In Framingham in 1721, two African-born slaves of the Rev. John Swift married. They are listed in church records as Nero Benson and Dido Dingo, the latter sounding more like an African name than an English one. Subsequent legal records usually refer to this couple by their first names only, but the surname “Benson” got passed down to their free descendants. (In Maryland later, Frederick Douglass was born Frederick Bailey, and never knew where his original surname came from—clearly not his or his mother’s owner. William S. McFeely’s biography suggests it might be a form of “Belali,” a common African name.)

Sally Hemings’s surname came from the ship’s captain who owned one of her ancestors and fathered another.
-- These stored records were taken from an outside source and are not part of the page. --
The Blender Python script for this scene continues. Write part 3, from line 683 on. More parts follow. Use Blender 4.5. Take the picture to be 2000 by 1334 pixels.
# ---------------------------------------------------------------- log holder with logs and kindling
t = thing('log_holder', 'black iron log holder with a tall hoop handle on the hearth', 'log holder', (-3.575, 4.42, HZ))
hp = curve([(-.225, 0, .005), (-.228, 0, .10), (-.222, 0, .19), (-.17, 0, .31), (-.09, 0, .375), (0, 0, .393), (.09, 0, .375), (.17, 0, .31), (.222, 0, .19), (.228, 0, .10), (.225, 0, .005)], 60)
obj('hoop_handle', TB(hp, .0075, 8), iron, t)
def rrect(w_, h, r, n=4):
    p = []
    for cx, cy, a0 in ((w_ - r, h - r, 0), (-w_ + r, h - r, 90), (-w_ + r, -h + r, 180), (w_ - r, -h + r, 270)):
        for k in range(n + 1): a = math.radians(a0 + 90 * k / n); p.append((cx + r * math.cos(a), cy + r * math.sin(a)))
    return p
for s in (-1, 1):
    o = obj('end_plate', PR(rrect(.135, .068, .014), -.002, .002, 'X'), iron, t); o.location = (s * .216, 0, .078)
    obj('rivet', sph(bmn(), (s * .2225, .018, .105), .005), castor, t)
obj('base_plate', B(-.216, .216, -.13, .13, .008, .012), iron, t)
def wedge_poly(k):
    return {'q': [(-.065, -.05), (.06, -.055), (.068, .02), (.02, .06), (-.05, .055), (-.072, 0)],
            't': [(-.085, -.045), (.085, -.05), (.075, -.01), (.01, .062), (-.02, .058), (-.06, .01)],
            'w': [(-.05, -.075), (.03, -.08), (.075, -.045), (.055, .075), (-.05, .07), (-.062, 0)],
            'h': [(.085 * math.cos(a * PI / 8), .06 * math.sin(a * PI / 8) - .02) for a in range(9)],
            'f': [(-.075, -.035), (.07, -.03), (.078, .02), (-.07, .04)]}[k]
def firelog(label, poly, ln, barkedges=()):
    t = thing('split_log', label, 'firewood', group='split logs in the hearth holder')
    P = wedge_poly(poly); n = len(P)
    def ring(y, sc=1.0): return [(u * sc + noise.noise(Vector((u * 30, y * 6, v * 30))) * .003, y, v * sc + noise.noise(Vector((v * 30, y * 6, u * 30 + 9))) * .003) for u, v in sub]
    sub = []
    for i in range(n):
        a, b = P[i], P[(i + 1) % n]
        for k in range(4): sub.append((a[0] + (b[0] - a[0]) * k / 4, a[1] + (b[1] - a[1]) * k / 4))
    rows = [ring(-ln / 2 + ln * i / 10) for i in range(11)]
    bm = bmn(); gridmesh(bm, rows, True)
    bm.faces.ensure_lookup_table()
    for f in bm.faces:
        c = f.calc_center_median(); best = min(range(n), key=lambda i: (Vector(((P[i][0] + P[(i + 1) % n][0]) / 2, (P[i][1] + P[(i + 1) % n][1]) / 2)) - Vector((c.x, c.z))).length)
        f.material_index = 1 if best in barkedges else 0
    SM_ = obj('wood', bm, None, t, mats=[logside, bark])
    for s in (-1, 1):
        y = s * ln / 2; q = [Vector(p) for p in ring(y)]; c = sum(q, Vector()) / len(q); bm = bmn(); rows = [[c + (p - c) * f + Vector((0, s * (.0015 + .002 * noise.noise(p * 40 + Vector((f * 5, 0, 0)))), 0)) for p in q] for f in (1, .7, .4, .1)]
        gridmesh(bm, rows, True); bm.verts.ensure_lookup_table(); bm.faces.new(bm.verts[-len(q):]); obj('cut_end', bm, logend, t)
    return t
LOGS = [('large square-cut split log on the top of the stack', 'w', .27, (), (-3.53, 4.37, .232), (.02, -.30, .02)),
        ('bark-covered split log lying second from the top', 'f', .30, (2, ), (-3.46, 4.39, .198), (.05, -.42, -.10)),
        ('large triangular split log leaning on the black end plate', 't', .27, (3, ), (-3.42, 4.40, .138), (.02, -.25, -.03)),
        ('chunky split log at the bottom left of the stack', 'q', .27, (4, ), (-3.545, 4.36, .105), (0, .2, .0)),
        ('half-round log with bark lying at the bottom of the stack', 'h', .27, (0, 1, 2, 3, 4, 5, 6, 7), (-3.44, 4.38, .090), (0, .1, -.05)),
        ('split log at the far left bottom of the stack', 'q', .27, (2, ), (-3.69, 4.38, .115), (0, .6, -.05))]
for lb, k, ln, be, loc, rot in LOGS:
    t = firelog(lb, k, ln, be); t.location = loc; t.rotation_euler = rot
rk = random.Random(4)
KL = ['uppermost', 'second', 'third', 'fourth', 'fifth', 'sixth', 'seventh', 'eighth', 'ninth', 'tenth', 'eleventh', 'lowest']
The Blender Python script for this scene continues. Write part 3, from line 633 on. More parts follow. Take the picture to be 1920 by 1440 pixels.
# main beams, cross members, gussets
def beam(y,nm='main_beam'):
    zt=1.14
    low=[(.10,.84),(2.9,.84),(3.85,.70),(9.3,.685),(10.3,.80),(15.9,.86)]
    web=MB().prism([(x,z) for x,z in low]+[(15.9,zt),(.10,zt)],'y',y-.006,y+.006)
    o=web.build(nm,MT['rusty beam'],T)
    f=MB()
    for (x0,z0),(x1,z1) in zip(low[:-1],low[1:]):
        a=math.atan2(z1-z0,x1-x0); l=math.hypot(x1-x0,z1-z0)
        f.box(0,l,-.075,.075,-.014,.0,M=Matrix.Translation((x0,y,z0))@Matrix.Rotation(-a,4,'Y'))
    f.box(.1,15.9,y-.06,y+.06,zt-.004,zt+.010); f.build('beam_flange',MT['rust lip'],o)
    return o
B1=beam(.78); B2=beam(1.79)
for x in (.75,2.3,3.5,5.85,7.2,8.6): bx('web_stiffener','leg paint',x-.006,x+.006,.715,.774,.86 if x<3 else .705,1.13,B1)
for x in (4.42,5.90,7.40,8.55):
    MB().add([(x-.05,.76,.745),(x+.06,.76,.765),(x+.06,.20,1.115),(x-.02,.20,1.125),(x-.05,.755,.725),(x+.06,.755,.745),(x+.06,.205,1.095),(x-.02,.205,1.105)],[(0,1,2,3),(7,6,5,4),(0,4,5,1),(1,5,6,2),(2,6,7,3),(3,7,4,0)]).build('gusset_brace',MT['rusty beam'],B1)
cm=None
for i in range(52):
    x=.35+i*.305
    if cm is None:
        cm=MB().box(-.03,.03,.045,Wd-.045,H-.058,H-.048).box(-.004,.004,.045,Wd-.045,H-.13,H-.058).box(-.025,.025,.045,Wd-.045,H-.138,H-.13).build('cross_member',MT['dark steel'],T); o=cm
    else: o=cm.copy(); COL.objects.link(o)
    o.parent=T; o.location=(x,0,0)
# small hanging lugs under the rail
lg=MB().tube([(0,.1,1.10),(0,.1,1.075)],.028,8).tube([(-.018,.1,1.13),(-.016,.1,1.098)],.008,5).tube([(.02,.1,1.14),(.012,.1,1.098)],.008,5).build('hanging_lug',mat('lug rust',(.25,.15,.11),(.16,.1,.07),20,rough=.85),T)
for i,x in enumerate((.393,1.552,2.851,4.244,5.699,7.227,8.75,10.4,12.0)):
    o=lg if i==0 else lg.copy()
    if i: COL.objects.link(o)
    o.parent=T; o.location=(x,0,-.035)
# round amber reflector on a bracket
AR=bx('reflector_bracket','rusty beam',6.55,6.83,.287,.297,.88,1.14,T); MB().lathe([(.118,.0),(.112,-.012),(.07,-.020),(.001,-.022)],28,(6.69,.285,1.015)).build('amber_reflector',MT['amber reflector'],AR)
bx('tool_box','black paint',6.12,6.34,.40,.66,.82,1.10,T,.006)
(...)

The Hemings family retained that surname for generations despite owners like Thomas Jefferson usually referring to them only by given names. (Even today, one can often detect writers who want to dismiss Sally Hemings and her descendants’ link to Jefferson by how they refer to her only as “Sally,” or spell the name “Hemmings” as a white Jefferson biographer did.)

Being able to control their own names appears to have been significant for African-Americans. Gary Nash showed in a study of Philadelphia that emancipated black families quickly dropped the classical, geographic, and African day-names that colonial slave-owners liked—no more Pompey, Bristol, or Cuffee. Free blacks instead favored Biblical and common English names, like most of their neighbors.

Given those patterns, I always look for the name that an enslaved or formerly enslaved person appears to have freely chosen and preferred, and to try to use it in the same style as I would for white contemporaries: Attucks, Wheatley, Hemings, &c. (Olaudah Equiano presents a difficult case.) But when I can’t find a surname, I don’t add an owner’s surname because I’ve seen enough examples of individuals choosing otherwise. And recognizing people as individuals is what naming is all about.

I can therefore see the motive to give Mark a surname like most of his Massachusetts contemporaries. But he suffered at the hands of John Codman, and killed the man. Would he really want to be retroactively named “Mark Codman”? Enslavement constricted Mark’s life and treated him as less than fully human; the fact that he was called only “Mark” is a significant reflection of that history.